Céline and Bébert: a cat Odyssey
How Céline’s feline companion and double survived exile, war, imprisonment, and cancellation
It is Bébert I want to write about—Bébert the arch-survivor and the incarnation of French cunning. Bébert would be a joy to report on. Céline is not."
— George Steiner
In the 70s, Grasset (the French publishing house) asked Céline scholar Frédéric Vitoux to write a biography of the infamous novelist. The air not yet cleared of Sartre’s fulminations, it was altogether too early for Vitoux, who joked, “what if I wrote a life of his cat instead?” This half-serious proposal was eagerly accepted, and Bébert’s canonization as a hero began.
You can love or hate Céline, you can hesitate to separate the art from the artist, but Bébert the cat compels respect from humans of all persuasions. He is an inspiring symbol of life’s resilience in the face of History. Bébert shared the writer’s better qualities and the more endearing part of his grumpiness, but none of his serious faults. Unless you want to reproach Bébert for having misplaced his stubborn loyalty. Vanity Fair admitted: “It's true its owner was a rabid anti-Semite and fascist sympathizer, but that's not the cat's fault. Try to keep some perspective, people.”

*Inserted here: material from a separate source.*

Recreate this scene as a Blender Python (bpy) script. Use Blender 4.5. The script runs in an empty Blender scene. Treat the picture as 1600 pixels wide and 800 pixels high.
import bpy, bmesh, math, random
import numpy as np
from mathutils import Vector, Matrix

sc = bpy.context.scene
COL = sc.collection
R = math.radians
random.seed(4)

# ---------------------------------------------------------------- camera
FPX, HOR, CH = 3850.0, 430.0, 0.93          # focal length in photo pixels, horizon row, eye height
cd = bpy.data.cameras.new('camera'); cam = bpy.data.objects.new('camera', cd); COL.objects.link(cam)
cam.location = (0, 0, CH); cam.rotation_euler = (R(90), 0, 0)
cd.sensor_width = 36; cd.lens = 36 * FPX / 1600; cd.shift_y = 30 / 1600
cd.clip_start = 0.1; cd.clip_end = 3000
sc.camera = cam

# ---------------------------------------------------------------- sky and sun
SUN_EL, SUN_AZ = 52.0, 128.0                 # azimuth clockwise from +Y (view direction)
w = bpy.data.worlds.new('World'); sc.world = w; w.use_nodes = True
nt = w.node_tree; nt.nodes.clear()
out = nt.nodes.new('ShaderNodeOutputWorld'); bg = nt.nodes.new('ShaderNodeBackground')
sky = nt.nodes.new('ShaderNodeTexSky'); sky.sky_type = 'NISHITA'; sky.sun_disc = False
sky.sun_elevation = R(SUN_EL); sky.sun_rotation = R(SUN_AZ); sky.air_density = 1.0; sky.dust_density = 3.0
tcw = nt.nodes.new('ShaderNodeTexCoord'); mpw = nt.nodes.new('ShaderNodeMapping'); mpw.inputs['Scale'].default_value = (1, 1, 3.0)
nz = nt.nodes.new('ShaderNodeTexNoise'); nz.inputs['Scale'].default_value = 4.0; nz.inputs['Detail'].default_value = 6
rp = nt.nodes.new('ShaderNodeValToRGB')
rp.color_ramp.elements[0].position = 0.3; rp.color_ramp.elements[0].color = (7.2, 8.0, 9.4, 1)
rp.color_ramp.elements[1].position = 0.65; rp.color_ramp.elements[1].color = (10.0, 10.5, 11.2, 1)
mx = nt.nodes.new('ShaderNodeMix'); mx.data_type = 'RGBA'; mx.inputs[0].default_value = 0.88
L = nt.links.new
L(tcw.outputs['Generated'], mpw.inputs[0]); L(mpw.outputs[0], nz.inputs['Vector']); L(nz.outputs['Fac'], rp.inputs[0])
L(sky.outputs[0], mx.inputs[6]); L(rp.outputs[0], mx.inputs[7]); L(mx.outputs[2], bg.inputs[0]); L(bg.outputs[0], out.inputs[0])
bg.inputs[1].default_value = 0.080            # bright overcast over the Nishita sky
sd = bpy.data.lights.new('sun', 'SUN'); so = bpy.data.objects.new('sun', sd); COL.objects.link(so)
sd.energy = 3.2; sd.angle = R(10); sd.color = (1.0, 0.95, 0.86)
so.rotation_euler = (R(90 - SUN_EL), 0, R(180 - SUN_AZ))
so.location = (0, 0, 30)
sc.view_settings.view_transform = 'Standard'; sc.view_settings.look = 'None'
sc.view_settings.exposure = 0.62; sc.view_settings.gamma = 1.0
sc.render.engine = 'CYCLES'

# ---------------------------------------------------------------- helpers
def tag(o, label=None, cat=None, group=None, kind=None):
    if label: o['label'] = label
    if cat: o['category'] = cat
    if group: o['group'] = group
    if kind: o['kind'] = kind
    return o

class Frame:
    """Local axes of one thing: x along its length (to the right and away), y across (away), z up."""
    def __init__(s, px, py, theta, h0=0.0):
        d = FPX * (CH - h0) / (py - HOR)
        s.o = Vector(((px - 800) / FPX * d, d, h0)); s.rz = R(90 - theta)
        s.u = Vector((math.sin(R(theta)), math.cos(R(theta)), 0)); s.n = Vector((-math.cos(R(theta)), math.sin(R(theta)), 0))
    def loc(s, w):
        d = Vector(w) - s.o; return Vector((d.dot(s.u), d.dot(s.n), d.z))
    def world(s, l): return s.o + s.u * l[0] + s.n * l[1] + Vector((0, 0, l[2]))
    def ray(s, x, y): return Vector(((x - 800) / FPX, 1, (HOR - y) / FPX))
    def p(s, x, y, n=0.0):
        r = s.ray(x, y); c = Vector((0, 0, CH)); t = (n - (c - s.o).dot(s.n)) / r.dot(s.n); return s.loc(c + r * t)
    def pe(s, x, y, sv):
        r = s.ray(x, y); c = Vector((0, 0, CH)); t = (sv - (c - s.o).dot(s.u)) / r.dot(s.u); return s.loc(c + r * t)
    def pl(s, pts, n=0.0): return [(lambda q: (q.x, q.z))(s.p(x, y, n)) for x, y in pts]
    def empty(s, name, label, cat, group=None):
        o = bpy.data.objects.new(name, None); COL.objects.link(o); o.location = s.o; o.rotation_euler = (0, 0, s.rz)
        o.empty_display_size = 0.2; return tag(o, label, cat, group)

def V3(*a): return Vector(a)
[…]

Bébert was a big stray cat of uncertain race, or as the French say, un chat de gouttière, born sometime in the 30s, on the outskirts of Paris. He probably had a rough kittenhood in the streets and a bohemian adolescence in Montmartre, before getting on in the world through adoption.
Robert Le Vigan, actor (Golgotha, Le Quai des Brumes), brought Bébert home in 1935, as a present to his Algerian fiancée Tinou. In the first edition of his biography, Vitoux wrote that Tinou abandoned the cat, but she claims to have personally entrusted Bébert to Céline’s wife, the classical dance teacher Lucette Almansor, in 1942.
Céline and Lucette lived at 4 rue Girardon, near the Moulin de La Galette. The concierge’s grandson was gravely ill, and Céline, a physician, did everything in his power to save him. It was Lucette who named the cat Bébert, after the boy. The cat went for strolls with her and observed her dance practice with deep interest. This was to last less than 2 years.
As D-Day loomed closer, Paris was no longer safe for the family. An acquaintance wrote: “Mon cher Louis-Ferdinand, no doubt you will be liquidated by the Allied forces, and you had it coming. I will not shed a single tear, I will let you die in peace. However, you should know that I am ready to take Bébert. I only care about him.”
When Céline and Lucette left for Baden Baden on June 17, 1944, Bébert refused to be left behind. At the Gare de l’Est, he boarded the train to Germany in a knapsack. Wehrmacht veterinarians had furnished him with traveling documents, but unbeknownst to them, a struggling Reich had already ratified the slaughter of all animals within its frontiers, except for non-neutered specimens of recognized breed. Bébert did not even check half a box (he’d sown his wild oats in Montmarte, and payed the price.) From the start, he was in danger, being resented the least morsel of food by the authorities, and dependent on the kindness of strangers, his own ability to win over new friends, and his innate feline resourcefulness. Even so, he tried to embrace the adventure.
Céline wanted to reach Denmark. It would take them 10 months. On their hectic travels, they visited Berlin, Lipsia, Augusta, Ulm (here Bébert witnessed the state funeral of Erwin Rommel). In November 1944, the family hopped on yet another train, cat in knapsack, destination: Sigmaringen. Nicknamed “the French Salò”, it was a meeting place for die-hard nazi supporters like Pétain, Laval, and Doriot. Céline disliked the atmosphere and the aesthetics of the town, dismissing it as “operetta”: ridiculous, grotesque, overdramatic. Bébert found few allies here, but he seems to have rather enjoyed being thrown back on his hunting skills. Vitoux, his biographer, paints it as the happiest period, from a cat’s point of view, since he had access to the Castle: “he is curious, undaunted. Passages, galleries, archways… soon, the castle holds no mystery for Bébert.”